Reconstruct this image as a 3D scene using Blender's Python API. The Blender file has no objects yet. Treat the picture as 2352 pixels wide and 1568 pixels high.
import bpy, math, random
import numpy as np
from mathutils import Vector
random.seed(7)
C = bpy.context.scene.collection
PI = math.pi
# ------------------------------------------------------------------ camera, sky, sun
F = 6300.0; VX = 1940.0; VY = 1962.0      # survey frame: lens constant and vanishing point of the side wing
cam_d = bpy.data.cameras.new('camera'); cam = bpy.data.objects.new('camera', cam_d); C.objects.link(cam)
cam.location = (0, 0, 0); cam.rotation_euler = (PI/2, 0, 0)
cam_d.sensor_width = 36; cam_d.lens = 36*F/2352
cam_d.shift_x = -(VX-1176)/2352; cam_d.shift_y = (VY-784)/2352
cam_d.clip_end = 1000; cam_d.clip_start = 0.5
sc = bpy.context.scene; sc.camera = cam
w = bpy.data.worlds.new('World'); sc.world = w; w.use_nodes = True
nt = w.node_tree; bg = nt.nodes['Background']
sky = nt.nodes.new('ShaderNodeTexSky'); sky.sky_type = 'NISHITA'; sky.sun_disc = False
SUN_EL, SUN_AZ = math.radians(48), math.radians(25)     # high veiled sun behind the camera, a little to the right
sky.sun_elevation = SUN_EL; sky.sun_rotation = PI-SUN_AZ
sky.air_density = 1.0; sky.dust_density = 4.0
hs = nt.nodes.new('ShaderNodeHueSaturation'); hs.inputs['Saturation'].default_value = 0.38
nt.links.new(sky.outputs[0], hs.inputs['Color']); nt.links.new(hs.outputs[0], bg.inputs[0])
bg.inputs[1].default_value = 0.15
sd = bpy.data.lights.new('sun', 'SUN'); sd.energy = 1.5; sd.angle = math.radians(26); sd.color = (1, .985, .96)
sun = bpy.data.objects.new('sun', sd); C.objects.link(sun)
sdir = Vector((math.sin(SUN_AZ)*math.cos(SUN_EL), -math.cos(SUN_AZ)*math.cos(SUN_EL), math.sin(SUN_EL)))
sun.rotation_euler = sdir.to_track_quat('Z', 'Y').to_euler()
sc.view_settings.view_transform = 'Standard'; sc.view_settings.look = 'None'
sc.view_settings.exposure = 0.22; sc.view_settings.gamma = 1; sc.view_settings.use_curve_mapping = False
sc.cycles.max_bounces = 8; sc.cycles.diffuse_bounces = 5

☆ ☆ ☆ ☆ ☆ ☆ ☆

### Goal of the exercise
Scan the lines for the string "high". Pick out every line that has it.

### Response for this exercise
Reconstruct this image as a 3D scene using Blender's Python API. The Blender file has no objects yet. Treat the picture as 2352 pixels wide and 1568 pixels high.
SUN_EL, SUN_AZ = math.radians(48), math.radians(25)     # high veiled sun behind the camera, a little to the right